**Task**
Nothing outside the stretch should be returned: give exactly the lines from the line containing "struct(fl.build('floor', CARPET, None, True))" through the line containing "struct(MB().box((XL - .1, 6, CEIL", including both.

--- --- ---

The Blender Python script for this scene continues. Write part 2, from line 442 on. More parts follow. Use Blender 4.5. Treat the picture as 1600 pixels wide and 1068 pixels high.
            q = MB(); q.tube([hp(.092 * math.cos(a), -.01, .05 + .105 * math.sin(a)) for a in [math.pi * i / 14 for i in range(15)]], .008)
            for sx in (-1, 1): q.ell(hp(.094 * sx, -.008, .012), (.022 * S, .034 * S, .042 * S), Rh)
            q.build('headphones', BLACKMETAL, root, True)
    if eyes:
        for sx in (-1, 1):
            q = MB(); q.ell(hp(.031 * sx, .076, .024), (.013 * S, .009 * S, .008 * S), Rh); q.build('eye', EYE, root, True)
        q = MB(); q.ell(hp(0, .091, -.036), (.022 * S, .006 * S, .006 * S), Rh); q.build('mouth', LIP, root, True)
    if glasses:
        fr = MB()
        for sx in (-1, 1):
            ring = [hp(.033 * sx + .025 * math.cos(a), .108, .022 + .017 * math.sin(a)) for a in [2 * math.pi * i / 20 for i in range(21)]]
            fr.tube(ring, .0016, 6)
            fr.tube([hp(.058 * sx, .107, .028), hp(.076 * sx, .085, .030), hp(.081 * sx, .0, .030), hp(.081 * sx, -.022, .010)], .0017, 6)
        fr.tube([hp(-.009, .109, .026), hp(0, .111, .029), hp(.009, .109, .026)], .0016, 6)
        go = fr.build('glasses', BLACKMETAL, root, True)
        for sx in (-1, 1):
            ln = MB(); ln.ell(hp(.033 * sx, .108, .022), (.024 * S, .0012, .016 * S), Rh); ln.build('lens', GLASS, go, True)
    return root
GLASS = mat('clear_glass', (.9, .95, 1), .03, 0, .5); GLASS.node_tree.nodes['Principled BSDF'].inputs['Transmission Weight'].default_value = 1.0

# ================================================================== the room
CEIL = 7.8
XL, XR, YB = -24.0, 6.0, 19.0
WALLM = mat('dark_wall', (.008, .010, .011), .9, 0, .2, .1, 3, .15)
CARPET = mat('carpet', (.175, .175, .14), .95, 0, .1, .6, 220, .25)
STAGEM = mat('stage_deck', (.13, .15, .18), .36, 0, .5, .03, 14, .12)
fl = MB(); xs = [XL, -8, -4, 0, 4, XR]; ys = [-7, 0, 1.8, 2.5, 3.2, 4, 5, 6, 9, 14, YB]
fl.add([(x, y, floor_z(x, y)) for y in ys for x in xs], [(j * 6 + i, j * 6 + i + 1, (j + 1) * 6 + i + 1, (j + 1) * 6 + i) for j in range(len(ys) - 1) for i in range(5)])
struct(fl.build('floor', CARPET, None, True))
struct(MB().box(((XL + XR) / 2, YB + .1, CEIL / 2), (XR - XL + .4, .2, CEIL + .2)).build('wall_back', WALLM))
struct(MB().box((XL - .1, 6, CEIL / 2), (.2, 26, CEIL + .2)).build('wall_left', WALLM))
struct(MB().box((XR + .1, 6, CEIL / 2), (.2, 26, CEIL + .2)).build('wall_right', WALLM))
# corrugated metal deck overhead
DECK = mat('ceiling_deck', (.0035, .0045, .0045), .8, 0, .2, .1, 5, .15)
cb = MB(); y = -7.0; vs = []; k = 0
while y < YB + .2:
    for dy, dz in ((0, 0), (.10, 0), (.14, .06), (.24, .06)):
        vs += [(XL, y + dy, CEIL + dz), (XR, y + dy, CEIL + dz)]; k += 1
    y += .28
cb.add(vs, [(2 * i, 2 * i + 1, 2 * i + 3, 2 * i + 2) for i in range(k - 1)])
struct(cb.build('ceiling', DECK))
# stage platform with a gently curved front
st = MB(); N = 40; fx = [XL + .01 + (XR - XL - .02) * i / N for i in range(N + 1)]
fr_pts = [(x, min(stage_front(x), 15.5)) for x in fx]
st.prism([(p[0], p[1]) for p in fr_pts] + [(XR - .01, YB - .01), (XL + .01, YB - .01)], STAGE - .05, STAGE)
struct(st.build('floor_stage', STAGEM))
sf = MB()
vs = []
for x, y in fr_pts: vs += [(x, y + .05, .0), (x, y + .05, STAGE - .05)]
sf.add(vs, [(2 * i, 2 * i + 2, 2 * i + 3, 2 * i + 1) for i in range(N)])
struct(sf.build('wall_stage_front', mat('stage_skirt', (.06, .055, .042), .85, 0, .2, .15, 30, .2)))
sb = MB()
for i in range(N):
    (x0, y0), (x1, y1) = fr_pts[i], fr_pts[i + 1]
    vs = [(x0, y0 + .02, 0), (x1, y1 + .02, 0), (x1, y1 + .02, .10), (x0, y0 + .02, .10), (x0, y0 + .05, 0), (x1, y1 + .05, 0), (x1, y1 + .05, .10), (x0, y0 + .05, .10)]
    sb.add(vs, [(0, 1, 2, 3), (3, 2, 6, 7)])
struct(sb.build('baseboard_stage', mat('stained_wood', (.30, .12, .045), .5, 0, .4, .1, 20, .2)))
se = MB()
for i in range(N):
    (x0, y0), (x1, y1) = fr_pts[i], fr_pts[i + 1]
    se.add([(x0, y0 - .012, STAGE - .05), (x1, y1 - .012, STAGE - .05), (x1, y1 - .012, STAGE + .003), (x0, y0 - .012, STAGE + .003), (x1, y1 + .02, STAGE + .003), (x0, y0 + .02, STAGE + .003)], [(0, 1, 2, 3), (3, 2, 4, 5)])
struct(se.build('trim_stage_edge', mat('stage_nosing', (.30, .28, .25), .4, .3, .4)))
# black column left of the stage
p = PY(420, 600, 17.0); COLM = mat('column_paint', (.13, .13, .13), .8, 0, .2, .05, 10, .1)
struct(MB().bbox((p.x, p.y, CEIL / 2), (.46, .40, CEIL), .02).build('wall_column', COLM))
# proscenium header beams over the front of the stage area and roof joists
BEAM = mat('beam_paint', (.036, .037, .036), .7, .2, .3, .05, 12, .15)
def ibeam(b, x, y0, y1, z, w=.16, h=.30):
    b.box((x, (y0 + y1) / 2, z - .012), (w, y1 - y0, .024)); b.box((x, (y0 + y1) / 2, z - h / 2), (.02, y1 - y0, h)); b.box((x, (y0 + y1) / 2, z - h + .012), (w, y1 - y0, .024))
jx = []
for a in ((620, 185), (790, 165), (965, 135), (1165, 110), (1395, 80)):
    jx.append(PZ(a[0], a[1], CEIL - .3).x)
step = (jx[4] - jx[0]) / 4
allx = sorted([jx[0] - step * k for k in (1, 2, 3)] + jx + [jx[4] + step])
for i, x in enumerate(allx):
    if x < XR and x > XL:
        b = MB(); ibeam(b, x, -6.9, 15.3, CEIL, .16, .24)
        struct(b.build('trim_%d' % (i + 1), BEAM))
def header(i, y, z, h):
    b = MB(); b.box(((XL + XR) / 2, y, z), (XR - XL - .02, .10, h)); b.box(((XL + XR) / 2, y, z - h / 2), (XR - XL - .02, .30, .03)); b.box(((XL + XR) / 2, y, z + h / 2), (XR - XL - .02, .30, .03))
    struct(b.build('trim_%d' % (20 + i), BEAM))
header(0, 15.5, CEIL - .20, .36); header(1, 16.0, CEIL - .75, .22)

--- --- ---

**Reply**
struct(fl.build('floor', CARPET, None, True))
struct(MB().box(((XL + XR) / 2, YB + .1, CEIL / 2), (XR - XL + .4, .2, CEIL + .2)).build('wall_back', WALLM))
struct(MB().box((XL - .1, 6, CEIL / 2), (.2, 26, CEIL + .2)).build('wall_left', WALLM))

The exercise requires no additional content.